Thank you very much, Madam Chair.
I have a couple of questions. I had hoped to ask everyone a question, but I'm not being very good about that.
Ms. Smith, you talk in your brief about income splitting, and you said you did some work on income splitting and also on pension splitting. I'm concerned about that inasmuch as it says in the brief that this will not be a windfall for the rich.
I've been doing some background reading. One of the concerns comes from information or research done by the Canadian Labour Congress. They took a look at exactly how many single-income earners there were. Apparently, 2.8 million Canadians live in single-earner families. They are the ones most likely to gain from income splitting. However, of that 2.8 million, most have a family income of about $36,000 or less. They would only save about $200 through income splitting—a $200 difference between that and the spousal tax credit—whereas a single-earner family with an income of $230,000 would retain an extra $9,000.

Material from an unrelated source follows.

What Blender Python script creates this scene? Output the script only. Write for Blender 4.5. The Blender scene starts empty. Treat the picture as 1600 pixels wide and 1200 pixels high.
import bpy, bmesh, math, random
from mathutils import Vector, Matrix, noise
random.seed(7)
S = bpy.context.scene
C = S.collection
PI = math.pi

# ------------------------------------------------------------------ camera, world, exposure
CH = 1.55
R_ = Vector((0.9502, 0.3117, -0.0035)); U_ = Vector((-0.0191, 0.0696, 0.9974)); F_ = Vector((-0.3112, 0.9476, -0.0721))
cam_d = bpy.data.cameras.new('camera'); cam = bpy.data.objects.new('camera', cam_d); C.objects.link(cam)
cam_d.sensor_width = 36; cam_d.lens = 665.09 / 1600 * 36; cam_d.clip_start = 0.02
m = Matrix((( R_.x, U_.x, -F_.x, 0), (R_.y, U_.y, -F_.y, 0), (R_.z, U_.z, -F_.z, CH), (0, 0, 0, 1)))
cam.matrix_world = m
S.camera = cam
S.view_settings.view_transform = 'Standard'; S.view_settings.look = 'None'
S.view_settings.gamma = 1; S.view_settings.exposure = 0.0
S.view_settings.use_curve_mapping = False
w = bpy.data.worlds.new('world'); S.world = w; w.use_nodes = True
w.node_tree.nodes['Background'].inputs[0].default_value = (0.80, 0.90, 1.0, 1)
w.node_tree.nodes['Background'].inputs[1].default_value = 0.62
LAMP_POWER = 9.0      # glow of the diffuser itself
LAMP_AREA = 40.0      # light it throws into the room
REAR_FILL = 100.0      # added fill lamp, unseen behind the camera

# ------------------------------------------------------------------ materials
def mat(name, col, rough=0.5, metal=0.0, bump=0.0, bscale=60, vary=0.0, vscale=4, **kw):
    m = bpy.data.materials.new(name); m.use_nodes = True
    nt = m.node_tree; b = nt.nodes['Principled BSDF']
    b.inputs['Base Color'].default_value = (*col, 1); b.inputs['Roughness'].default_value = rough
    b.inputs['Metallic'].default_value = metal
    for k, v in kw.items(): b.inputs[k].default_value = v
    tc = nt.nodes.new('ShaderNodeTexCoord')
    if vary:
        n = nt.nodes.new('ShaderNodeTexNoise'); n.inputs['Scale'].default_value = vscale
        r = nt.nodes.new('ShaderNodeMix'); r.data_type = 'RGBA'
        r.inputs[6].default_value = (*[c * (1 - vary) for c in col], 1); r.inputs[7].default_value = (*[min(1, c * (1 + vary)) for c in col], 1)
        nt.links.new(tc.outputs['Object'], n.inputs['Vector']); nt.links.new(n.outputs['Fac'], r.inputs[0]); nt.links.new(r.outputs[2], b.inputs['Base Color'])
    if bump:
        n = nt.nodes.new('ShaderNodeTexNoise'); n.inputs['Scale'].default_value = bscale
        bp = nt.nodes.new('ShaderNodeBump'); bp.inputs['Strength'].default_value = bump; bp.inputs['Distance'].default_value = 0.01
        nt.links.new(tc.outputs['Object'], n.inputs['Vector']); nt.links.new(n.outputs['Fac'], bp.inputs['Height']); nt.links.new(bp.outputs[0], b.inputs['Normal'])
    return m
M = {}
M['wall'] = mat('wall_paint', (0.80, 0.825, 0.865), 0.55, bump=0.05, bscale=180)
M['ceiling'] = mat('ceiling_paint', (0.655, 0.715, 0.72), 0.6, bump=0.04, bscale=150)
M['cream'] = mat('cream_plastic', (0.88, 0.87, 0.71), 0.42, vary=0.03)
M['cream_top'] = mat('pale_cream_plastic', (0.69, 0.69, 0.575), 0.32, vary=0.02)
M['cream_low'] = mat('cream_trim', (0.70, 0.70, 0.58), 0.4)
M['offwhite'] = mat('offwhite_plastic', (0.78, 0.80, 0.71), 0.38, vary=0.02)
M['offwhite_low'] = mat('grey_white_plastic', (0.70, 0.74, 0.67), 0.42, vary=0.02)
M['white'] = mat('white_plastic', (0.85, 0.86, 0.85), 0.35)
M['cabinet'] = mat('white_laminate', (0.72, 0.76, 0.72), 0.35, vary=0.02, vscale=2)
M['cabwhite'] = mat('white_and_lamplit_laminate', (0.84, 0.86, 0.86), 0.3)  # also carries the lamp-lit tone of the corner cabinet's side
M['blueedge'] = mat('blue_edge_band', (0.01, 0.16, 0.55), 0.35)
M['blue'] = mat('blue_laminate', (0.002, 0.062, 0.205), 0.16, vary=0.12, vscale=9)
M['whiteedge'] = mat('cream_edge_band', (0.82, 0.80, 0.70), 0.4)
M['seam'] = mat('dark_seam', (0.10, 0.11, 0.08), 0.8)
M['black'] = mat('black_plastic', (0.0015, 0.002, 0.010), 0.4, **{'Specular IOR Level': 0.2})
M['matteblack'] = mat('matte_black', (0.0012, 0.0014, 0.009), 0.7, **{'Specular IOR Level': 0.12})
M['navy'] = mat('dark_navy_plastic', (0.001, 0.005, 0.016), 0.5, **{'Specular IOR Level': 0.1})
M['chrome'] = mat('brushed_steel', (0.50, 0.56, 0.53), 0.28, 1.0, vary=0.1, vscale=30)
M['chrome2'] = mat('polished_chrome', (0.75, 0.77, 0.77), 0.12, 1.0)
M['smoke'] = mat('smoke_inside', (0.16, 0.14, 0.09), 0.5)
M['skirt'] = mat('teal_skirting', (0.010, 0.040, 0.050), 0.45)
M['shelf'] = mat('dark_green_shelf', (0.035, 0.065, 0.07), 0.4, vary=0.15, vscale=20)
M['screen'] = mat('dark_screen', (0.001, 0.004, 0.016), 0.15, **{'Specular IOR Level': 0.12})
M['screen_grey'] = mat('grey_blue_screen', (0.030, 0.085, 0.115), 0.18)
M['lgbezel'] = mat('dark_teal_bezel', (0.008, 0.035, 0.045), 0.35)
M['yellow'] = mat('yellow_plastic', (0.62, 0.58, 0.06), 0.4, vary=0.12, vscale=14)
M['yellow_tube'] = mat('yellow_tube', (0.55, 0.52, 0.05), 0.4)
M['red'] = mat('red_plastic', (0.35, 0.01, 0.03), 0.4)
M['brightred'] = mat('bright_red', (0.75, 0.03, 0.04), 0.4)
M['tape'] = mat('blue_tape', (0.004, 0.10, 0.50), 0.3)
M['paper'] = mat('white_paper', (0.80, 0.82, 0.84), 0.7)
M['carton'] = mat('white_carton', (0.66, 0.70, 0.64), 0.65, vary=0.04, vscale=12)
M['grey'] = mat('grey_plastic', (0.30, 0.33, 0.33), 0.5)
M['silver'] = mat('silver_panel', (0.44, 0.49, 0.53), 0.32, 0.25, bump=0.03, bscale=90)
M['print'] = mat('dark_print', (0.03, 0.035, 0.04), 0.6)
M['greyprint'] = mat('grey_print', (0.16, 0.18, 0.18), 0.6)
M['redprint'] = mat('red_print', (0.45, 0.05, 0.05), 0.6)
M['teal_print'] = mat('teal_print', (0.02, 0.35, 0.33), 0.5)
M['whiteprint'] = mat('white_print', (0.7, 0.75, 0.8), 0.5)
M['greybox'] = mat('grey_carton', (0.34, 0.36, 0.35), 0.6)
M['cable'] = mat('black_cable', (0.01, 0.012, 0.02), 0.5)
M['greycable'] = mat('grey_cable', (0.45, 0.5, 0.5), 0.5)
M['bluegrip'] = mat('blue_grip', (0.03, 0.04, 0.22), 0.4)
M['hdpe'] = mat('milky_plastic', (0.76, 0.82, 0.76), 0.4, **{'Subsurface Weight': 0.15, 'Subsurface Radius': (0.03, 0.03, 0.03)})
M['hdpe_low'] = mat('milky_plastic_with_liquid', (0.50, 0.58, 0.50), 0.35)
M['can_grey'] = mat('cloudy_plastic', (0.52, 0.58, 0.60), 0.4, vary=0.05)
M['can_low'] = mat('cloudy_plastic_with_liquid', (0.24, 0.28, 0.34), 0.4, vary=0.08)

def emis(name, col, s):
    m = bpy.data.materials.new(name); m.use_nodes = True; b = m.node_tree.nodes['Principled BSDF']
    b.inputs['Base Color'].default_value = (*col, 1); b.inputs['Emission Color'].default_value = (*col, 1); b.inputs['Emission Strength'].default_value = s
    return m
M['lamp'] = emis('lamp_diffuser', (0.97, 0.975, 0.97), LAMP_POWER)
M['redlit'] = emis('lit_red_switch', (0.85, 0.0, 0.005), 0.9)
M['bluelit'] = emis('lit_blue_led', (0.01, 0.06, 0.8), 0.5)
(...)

Similarly, we had a group that came in and talked about pension splitting, and they actually gave us a chart. I have the chart here. It showed that a couple making about $21,000 a year would get no benefit from pension splitting and a couple making $121,000 a year would benefit by just under $9,000.
That concerns me inasmuch as it would cost the federal government about $5 billion a year to have income splitting. That's the calculation that's been done. My concern is that it would reduce the amount of federal dollars available to provide the kinds of services that benefit all Canadians.
So I wondered about this disparity and why you think income splitting is a positive thing, when there is this contradiction.